#### WORK REQUIRED:
Please give the listing again in its entirety, exactly as written.

--- BEGIN ---

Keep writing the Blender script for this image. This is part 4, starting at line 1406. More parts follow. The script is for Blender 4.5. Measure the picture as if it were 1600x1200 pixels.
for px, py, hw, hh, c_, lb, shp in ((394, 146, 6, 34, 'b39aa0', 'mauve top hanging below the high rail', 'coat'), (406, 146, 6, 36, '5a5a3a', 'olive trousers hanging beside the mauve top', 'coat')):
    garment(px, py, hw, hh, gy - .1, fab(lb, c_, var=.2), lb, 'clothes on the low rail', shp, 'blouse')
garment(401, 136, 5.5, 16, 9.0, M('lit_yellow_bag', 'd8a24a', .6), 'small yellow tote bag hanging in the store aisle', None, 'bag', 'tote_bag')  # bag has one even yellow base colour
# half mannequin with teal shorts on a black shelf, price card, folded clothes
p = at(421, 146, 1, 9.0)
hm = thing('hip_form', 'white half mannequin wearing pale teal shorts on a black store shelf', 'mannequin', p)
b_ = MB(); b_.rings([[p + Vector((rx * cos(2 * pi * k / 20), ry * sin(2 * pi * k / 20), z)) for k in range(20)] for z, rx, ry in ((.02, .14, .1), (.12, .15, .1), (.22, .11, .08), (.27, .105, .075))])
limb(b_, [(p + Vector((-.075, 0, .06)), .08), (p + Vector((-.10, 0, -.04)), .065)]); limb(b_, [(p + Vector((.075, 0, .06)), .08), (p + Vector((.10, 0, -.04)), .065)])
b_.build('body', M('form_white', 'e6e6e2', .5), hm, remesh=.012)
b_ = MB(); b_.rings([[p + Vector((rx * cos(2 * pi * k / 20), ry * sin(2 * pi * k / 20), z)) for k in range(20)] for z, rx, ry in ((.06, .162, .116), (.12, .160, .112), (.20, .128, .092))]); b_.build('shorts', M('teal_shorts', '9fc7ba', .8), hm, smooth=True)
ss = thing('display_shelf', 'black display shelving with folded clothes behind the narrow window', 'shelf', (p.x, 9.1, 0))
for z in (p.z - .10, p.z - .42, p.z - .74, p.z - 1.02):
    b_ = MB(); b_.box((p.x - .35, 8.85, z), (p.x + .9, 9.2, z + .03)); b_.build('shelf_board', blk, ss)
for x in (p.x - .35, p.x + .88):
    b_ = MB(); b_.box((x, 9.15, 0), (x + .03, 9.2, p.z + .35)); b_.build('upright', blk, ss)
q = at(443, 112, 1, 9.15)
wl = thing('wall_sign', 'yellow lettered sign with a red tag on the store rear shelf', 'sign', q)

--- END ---

#### FINAL RESULT:
Keep writing the Blender script for this image. This is part 4, starting at line 1406. More parts follow. The script is for Blender 4.5. Measure the picture as if it were 1600x1200 pixels.
for px, py, hw, hh, c_, lb, shp in ((394, 146, 6, 34, 'b39aa0', 'mauve top hanging below the high rail', 'coat'), (406, 146, 6, 36, '5a5a3a', 'olive trousers hanging beside the mauve top', 'coat')):
    garment(px, py, hw, hh, gy - .1, fab(lb, c_, var=.2), lb, 'clothes on the low rail', shp, 'blouse')
garment(401, 136, 5.5, 16, 9.0, M('lit_yellow_bag', 'd8a24a', .6), 'small yellow tote bag hanging in the store aisle', None, 'bag', 'tote_bag')  # bag has one even yellow base colour
# half mannequin with teal shorts on a black shelf, price card, folded clothes
p = at(421, 146, 1, 9.0)
hm = thing('hip_form', 'white half mannequin wearing pale teal shorts on a black store shelf', 'mannequin', p)
b_ = MB(); b_.rings([[p + Vector((rx * cos(2 * pi * k / 20), ry * sin(2 * pi * k / 20), z)) for k in range(20)] for z, rx, ry in ((.02, .14, .1), (.12, .15, .1), (.22, .11, .08), (.27, .105, .075))])
limb(b_, [(p + Vector((-.075, 0, .06)), .08), (p + Vector((-.10, 0, -.04)), .065)]); limb(b_, [(p + Vector((.075, 0, .06)), .08), (p + Vector((.10, 0, -.04)), .065)])
b_.build('body', M('form_white', 'e6e6e2', .5), hm, remesh=.012)
b_ = MB(); b_.rings([[p + Vector((rx * cos(2 * pi * k / 20), ry * sin(2 * pi * k / 20), z)) for k in range(20)] for z, rx, ry in ((.06, .162, .116), (.12, .160, .112), (.20, .128, .092))]); b_.build('shorts', M('teal_shorts', '9fc7ba', .8), hm, smooth=True)
ss = thing('display_shelf', 'black display shelving with folded clothes behind the narrow window', 'shelf', (p.x, 9.1, 0))
for z in (p.z - .10, p.z - .42, p.z - .74, p.z - 1.02):
    b_ = MB(); b_.box((p.x - .35, 8.85, z), (p.x + .9, 9.2, z + .03)); b_.build('shelf_board', blk, ss)
for x in (p.x - .35, p.x + .88):
    b_ = MB(); b_.box((x, 9.15, 0), (x + .03, 9.2, p.z + .35)); b_.build('upright', blk, ss)
q = at(443, 112, 1, 9.15)
wl = thing('wall_sign', 'yellow lettered sign with a red tag on the store rear shelf', 'sign', q)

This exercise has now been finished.